● Do this: All of the data below should be written out exactly.

● Data provided:
>> begin
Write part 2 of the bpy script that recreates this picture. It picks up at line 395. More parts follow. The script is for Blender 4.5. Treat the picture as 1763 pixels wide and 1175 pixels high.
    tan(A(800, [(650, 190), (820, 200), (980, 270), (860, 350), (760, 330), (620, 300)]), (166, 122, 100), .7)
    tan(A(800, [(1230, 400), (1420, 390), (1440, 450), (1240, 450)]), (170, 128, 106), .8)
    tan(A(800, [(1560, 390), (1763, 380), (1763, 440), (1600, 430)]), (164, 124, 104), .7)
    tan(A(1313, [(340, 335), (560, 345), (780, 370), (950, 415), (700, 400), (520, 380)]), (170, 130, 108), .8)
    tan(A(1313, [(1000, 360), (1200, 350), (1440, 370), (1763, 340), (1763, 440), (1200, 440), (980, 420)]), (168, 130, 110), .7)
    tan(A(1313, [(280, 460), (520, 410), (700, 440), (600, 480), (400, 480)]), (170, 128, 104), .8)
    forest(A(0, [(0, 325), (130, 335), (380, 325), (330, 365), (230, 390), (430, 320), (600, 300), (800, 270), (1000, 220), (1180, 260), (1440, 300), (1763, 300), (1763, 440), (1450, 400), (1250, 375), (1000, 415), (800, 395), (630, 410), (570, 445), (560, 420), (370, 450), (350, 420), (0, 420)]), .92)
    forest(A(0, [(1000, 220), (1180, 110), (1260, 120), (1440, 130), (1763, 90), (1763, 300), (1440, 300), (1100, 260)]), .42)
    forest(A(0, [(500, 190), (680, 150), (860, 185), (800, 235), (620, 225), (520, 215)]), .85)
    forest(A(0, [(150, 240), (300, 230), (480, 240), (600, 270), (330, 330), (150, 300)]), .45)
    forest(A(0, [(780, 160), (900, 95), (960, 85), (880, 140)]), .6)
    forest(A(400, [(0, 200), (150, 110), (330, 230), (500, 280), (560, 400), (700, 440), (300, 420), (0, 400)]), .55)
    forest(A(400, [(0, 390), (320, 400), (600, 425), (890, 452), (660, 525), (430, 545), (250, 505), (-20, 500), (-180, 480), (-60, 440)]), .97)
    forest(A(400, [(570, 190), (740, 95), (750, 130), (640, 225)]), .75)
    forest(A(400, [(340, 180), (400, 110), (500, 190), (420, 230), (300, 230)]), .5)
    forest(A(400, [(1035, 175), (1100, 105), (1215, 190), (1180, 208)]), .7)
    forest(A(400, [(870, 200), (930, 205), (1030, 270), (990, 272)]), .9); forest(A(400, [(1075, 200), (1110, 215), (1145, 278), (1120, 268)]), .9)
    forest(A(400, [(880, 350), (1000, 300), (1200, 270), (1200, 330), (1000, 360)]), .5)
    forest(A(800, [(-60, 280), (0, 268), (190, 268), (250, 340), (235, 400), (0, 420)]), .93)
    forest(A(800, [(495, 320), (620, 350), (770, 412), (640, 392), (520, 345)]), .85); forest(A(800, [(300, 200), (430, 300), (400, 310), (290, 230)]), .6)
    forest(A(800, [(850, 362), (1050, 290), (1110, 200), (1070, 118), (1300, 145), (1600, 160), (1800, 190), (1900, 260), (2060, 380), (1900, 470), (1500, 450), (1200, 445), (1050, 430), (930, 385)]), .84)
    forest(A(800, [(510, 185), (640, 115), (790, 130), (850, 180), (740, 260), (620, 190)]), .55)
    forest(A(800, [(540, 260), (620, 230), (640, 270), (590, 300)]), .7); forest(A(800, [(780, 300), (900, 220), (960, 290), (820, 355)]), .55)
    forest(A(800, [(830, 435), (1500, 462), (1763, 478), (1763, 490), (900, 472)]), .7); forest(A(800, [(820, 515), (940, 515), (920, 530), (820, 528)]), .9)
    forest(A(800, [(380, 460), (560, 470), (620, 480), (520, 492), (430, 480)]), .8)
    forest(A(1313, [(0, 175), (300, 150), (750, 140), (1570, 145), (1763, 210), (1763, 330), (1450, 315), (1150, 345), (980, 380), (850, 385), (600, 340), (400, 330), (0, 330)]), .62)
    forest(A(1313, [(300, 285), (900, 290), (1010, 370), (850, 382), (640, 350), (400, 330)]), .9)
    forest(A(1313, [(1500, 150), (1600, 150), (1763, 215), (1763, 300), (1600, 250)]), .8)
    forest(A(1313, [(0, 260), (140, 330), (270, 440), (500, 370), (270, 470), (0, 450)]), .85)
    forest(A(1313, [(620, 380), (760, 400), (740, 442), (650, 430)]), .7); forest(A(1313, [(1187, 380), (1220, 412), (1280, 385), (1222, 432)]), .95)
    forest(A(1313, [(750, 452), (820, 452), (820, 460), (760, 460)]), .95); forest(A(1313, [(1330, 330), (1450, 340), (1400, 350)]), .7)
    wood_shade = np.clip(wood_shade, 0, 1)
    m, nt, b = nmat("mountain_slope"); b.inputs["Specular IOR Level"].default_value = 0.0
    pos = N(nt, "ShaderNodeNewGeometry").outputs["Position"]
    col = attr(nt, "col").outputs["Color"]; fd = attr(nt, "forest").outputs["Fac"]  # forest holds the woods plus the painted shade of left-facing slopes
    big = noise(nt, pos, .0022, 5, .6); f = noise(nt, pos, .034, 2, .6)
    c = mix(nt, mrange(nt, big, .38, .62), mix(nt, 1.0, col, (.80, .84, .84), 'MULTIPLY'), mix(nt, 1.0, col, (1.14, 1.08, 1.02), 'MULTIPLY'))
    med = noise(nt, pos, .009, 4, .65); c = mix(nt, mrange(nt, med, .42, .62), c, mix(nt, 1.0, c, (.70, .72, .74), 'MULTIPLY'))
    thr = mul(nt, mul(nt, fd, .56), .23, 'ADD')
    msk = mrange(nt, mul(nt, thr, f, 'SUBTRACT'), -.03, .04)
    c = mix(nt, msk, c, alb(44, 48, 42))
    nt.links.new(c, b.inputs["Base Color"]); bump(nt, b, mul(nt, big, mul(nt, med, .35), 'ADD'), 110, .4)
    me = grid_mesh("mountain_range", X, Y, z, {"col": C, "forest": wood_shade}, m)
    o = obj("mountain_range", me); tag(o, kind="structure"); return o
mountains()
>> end
● Final result:
Write part 2 of the bpy script that recreates this picture. It picks up at line 395. More parts follow. The script is for Blender 4.5. Treat the picture as 1763 pixels wide and 1175 pixels high.
    tan(A(800, [(650, 190), (820, 200), (980, 270), (860, 350), (760, 330), (620, 300)]), (166, 122, 100), .7)
    tan(A(800, [(1230, 400), (1420, 390), (1440, 450), (1240, 450)]), (170, 128, 106), .8)
    tan(A(800, [(1560, 390), (1763, 380), (1763, 440), (1600, 430)]), (164, 124, 104), .7)
    tan(A(1313, [(340, 335), (560, 345), (780, 370), (950, 415), (700, 400), (520, 380)]), (170, 130, 108), .8)
    tan(A(1313, [(1000, 360), (1200, 350), (1440, 370), (1763, 340), (1763, 440), (1200, 440), (980, 420)]), (168, 130, 110), .7)
    tan(A(1313, [(280, 460), (520, 410), (700, 440), (600, 480), (400, 480)]), (170, 128, 104), .8)
    forest(A(0, [(0, 325), (130, 335), (380, 325), (330, 365), (230, 390), (430, 320), (600, 300), (800, 270), (1000, 220), (1180, 260), (1440, 300), (1763, 300), (1763, 440), (1450, 400), (1250, 375), (1000, 415), (800, 395), (630, 410), (570, 445), (560, 420), (370, 450), (350, 420), (0, 420)]), .92)
    forest(A(0, [(1000, 220), (1180, 110), (1260, 120), (1440, 130), (1763, 90), (1763, 300), (1440, 300), (1100, 260)]), .42)
    forest(A(0, [(500, 190), (680, 150), (860, 185), (800, 235), (620, 225), (520, 215)]), .85)
    forest(A(0, [(150, 240), (300, 230), (480, 240), (600, 270), (330, 330), (150, 300)]), .45)
    forest(A(0, [(780, 160), (900, 95), (960, 85), (880, 140)]), .6)
    forest(A(400, [(0, 200), (150, 110), (330, 230), (500, 280), (560, 400), (700, 440), (300, 420), (0, 400)]), .55)
    forest(A(400, [(0, 390), (320, 400), (600, 425), (890, 452), (660, 525), (430, 545), (250, 505), (-20, 500), (-180, 480), (-60, 440)]), .97)
    forest(A(400, [(570, 190), (740, 95), (750, 130), (640, 225)]), .75)
    forest(A(400, [(340, 180), (400, 110), (500, 190), (420, 230), (300, 230)]), .5)
    forest(A(400, [(1035, 175), (1100, 105), (1215, 190), (1180, 208)]), .7)
    forest(A(400, [(870, 200), (930, 205), (1030, 270), (990, 272)]), .9); forest(A(400, [(1075, 200), (1110, 215), (1145, 278), (1120, 268)]), .9)
    forest(A(400, [(880, 350), (1000, 300), (1200, 270), (1200, 330), (1000, 360)]), .5)
    forest(A(800, [(-60, 280), (0, 268), (190, 268), (250, 340), (235, 400), (0, 420)]), .93)
    forest(A(800, [(495, 320), (620, 350), (770, 412), (640, 392), (520, 345)]), .85); forest(A(800, [(300, 200), (430, 300), (400, 310), (290, 230)]), .6)
    forest(A(800, [(850, 362), (1050, 290), (1110, 200), (1070, 118), (1300, 145), (1600, 160), (1800, 190), (1900, 260), (2060, 380), (1900, 470), (1500, 450), (1200, 445), (1050, 430), (930, 385)]), .84)
    forest(A(800, [(510, 185), (640, 115), (790, 130), (850, 180), (740, 260), (620, 190)]), .55)
    forest(A(800, [(540, 260), (620, 230), (640, 270), (590, 300)]), .7); forest(A(800, [(780, 300), (900, 220), (960, 290), (820, 355)]), .55)
    forest(A(800, [(830, 435), (1500, 462), (1763, 478), (1763, 490), (900, 472)]), .7); forest(A(800, [(820, 515), (940, 515), (920, 530), (820, 528)]), .9)
    forest(A(800, [(380, 460), (560, 470), (620, 480), (520, 492), (430, 480)]), .8)
    forest(A(1313, [(0, 175), (300, 150), (750, 140), (1570, 145), (1763, 210), (1763, 330), (1450, 315), (1150, 345), (980, 380), (850, 385), (600, 340), (400, 330), (0, 330)]), .62)
    forest(A(1313, [(300, 285), (900, 290), (1010, 370), (850, 382), (640, 350), (400, 330)]), .9)
    forest(A(1313, [(1500, 150), (1600, 150), (1763, 215), (1763, 300), (1600, 250)]), .8)
    forest(A(1313, [(0, 260), (140, 330), (270, 440), (500, 370), (270, 470), (0, 450)]), .85)
    forest(A(1313, [(620, 380), (760, 400), (740, 442), (650, 430)]), .7); forest(A(1313, [(1187, 380), (1220, 412), (1280, 385), (1222, 432)]), .95)
    forest(A(1313, [(750, 452), (820, 452), (820, 460), (760, 460)]), .95); forest(A(1313, [(1330, 330), (1450, 340), (1400, 350)]), .7)
    wood_shade = np.clip(wood_shade, 0, 1)
    m, nt, b = nmat("mountain_slope"); b.inputs["Specular IOR Level"].default_value = 0.0
    pos = N(nt, "ShaderNodeNewGeometry").outputs["Position"]
    col = attr(nt, "col").outputs["Color"]; fd = attr(nt, "forest").outputs["Fac"]  # forest holds the woods plus the painted shade of left-facing slopes
    big = noise(nt, pos, .0022, 5, .6); f = noise(nt, pos, .034, 2, .6)
    c = mix(nt, mrange(nt, big, .38, .62), mix(nt, 1.0, col, (.80, .84, .84), 'MULTIPLY'), mix(nt, 1.0, col, (1.14, 1.08, 1.02), 'MULTIPLY'))
    med = noise(nt, pos, .009, 4, .65); c = mix(nt, mrange(nt, med, .42, .62), c, mix(nt, 1.0, c, (.70, .72, .74), 'MULTIPLY'))
    thr = mul(nt, mul(nt, fd, .56), .23, 'ADD')
    msk = mrange(nt, mul(nt, thr, f, 'SUBTRACT'), -.03, .04)
    c = mix(nt, msk, c, alb(44, 48, 42))
    nt.links.new(c, b.inputs["Base Color"]); bump(nt, b, mul(nt, big, mul(nt, med, .35), 'ADD'), 110, .4)
    me = grid_mesh("mountain_range", X, Y, z, {"col": C, "forest": wood_shade}, m)
    o = obj("mountain_range", me); tag(o, kind="structure"); return o
mountains()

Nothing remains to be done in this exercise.